- [DATA EXTRACT]:
· · ·

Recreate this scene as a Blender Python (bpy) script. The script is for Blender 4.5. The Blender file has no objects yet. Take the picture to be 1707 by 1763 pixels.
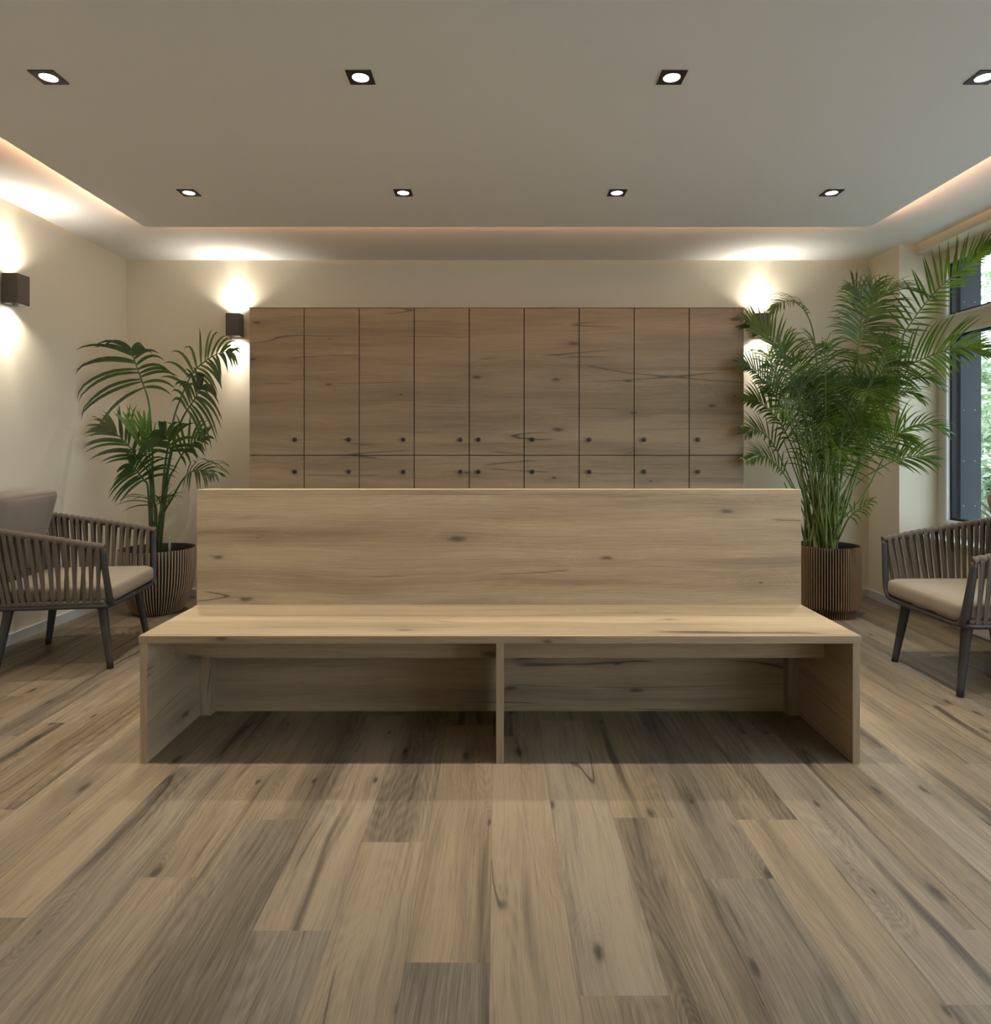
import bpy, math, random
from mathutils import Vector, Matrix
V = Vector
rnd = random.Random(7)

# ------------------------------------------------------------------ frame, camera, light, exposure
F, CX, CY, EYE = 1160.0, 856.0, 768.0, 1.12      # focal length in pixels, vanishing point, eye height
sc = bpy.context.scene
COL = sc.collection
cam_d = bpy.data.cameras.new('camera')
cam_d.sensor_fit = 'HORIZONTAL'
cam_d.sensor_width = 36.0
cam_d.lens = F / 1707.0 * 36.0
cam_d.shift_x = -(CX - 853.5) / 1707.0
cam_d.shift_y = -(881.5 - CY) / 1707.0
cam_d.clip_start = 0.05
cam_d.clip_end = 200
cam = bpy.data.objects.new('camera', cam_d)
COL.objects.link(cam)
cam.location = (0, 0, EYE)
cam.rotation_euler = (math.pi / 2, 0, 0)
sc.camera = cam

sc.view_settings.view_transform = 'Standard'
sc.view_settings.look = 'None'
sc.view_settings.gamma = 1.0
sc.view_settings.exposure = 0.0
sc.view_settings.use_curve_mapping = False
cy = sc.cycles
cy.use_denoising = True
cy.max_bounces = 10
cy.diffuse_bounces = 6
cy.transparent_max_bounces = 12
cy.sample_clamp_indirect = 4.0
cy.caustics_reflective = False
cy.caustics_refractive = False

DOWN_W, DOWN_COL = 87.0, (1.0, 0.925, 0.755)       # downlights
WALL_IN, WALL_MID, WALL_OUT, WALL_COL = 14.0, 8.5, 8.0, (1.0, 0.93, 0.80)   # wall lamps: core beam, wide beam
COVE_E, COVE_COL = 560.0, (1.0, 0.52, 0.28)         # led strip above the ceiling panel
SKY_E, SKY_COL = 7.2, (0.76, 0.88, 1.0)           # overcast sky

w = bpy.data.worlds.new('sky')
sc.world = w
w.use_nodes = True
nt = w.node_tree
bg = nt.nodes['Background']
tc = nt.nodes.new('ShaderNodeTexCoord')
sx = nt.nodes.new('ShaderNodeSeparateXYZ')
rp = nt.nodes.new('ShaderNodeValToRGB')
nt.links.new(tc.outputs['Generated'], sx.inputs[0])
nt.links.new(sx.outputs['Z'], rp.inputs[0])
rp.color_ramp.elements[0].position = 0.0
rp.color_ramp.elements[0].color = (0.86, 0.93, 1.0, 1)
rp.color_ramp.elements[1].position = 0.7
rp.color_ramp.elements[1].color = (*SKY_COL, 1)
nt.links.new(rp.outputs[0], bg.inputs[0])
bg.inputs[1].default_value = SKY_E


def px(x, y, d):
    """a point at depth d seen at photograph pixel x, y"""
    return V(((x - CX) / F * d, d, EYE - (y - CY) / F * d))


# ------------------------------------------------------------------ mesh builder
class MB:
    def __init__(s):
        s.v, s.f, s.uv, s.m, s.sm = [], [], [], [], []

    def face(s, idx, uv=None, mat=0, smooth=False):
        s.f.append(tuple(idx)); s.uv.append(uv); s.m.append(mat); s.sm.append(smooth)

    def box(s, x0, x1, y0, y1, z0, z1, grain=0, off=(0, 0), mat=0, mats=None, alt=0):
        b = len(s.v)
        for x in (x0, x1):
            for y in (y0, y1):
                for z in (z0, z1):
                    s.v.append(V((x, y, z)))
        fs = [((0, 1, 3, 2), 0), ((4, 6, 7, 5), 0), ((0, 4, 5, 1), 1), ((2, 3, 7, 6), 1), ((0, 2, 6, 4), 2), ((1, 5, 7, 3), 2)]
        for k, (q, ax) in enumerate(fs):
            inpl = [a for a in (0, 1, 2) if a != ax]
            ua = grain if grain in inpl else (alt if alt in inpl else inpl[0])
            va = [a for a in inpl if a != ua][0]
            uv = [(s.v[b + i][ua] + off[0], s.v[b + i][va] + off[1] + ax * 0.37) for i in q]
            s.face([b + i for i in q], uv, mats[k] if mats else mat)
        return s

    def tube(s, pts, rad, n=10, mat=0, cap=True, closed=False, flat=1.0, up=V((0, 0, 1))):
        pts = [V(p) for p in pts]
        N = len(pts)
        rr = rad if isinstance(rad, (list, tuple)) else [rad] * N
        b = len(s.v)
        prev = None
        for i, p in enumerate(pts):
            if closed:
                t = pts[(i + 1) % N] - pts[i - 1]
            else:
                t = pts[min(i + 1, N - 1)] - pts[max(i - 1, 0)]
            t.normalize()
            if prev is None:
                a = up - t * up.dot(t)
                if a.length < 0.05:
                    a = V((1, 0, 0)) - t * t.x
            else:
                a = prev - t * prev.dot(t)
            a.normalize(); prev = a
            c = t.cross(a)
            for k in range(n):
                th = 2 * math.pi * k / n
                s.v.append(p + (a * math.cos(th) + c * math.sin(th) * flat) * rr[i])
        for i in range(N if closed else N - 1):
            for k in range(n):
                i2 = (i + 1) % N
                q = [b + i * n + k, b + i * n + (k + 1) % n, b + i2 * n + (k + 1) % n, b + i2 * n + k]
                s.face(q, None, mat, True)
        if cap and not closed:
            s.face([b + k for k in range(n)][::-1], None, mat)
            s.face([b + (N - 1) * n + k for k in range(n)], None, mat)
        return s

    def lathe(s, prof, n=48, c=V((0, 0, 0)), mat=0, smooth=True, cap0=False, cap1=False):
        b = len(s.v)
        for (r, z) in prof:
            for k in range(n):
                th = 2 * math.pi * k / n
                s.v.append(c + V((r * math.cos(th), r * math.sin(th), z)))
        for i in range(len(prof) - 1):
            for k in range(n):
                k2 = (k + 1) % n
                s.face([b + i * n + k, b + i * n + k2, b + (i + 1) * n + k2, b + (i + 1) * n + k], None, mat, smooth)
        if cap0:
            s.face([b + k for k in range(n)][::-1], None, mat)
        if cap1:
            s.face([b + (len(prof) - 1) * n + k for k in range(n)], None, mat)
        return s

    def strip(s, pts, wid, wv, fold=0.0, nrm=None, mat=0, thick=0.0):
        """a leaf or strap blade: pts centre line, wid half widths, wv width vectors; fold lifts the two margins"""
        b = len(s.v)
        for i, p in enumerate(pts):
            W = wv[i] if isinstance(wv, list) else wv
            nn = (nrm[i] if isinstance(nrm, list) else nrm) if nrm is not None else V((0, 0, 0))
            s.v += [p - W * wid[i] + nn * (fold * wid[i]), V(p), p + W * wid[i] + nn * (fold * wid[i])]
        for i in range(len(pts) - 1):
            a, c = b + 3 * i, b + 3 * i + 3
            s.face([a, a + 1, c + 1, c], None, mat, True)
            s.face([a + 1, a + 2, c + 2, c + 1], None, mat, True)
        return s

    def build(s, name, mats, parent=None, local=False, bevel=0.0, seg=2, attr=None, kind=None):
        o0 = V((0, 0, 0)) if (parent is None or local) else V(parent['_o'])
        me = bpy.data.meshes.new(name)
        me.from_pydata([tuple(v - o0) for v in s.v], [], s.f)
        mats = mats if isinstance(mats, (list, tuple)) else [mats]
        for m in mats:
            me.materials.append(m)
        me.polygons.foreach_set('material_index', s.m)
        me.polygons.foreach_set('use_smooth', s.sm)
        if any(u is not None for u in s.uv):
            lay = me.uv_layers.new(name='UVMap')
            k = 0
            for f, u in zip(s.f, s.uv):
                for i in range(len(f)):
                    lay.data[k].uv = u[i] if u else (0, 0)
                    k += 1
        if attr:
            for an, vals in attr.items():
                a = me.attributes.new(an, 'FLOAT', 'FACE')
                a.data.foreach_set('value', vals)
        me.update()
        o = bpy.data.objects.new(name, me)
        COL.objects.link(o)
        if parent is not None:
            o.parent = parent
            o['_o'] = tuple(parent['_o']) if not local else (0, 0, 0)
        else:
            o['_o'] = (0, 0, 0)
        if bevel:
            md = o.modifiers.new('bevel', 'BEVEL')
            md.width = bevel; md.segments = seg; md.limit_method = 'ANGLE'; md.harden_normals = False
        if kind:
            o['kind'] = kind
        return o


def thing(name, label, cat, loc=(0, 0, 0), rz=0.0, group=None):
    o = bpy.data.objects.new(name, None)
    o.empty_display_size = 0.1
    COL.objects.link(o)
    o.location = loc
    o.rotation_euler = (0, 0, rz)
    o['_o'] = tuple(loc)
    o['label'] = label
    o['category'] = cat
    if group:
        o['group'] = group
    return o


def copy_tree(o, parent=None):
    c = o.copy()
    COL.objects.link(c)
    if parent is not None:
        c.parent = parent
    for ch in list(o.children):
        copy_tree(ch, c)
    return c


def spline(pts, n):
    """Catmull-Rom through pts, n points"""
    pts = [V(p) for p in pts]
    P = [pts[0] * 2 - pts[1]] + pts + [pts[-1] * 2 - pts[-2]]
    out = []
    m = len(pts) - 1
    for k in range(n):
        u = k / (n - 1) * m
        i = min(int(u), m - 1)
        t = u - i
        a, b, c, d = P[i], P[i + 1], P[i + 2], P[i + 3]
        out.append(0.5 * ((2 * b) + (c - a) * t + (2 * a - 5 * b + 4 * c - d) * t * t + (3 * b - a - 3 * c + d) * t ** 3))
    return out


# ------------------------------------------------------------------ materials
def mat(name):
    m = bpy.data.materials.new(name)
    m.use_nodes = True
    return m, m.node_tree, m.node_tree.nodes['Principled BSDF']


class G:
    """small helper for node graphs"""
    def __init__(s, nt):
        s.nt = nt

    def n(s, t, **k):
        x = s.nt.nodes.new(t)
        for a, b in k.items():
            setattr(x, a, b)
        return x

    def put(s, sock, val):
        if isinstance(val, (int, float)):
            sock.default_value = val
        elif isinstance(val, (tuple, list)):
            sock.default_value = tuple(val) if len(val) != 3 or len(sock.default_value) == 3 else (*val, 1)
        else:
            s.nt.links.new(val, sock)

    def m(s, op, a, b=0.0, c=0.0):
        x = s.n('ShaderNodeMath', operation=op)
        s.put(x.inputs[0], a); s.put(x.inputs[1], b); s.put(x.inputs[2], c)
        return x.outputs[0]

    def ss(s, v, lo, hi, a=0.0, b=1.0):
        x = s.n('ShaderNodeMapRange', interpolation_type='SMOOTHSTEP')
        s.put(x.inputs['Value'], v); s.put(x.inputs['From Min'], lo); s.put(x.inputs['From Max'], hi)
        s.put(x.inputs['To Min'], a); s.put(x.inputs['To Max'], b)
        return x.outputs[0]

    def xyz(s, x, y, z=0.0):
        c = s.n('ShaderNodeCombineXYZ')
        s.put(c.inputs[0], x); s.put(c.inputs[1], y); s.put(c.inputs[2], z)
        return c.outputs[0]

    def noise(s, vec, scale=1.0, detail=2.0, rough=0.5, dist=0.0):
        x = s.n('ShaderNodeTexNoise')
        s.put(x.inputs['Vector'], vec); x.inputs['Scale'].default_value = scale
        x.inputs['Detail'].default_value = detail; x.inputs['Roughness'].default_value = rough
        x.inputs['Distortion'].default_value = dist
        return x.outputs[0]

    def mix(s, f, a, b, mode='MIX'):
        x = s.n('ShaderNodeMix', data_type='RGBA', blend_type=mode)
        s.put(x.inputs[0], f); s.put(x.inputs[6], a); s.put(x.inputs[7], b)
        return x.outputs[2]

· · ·

- [EXERCISE DESCRIPTION]: From the top of the listing above, repeat each line exactly until you reach the line containing "SKY_E, SKY_COL = 7.2, (0.76, 0.88, 1.0)", and repeat that one too. Leave the pictures out.

- [RESULT OF THIS EXERCISE]:
Recreate this scene as a Blender Python (bpy) script. The script is for Blender 4.5. The Blender file has no objects yet. Take the picture to be 1707 by 1763 pixels.
import bpy, math, random
from mathutils import Vector, Matrix
V = Vector
rnd = random.Random(7)

# ------------------------------------------------------------------ frame, camera, light, exposure
F, CX, CY, EYE = 1160.0, 856.0, 768.0, 1.12      # focal length in pixels, vanishing point, eye height
sc = bpy.context.scene
COL = sc.collection
cam_d = bpy.data.cameras.new('camera')
cam_d.sensor_fit = 'HORIZONTAL'
cam_d.sensor_width = 36.0
cam_d.lens = F / 1707.0 * 36.0
cam_d.shift_x = -(CX - 853.5) / 1707.0
cam_d.shift_y = -(881.5 - CY) / 1707.0
cam_d.clip_start = 0.05
cam_d.clip_end = 200
cam = bpy.data.objects.new('camera', cam_d)
COL.objects.link(cam)
cam.location = (0, 0, EYE)
cam.rotation_euler = (math.pi / 2, 0, 0)
sc.camera = cam

sc.view_settings.view_transform = 'Standard'
sc.view_settings.look = 'None'
sc.view_settings.gamma = 1.0
sc.view_settings.exposure = 0.0
sc.view_settings.use_curve_mapping = False
cy = sc.cycles
cy.use_denoising = True
cy.max_bounces = 10
cy.diffuse_bounces = 6
cy.transparent_max_bounces = 12
cy.sample_clamp_indirect = 4.0
cy.caustics_reflective = False
cy.caustics_refractive = False

DOWN_W, DOWN_COL = 87.0, (1.0, 0.925, 0.755)       # downlights
WALL_IN, WALL_MID, WALL_OUT, WALL_COL = 14.0, 8.5, 8.0, (1.0, 0.93, 0.80)   # wall lamps: core beam, wide beam
COVE_E, COVE_COL = 560.0, (1.0, 0.52, 0.28)         # led strip above the ceiling panel
SKY_E, SKY_COL = 7.2, (0.76, 0.88, 1.0)           # overcast sky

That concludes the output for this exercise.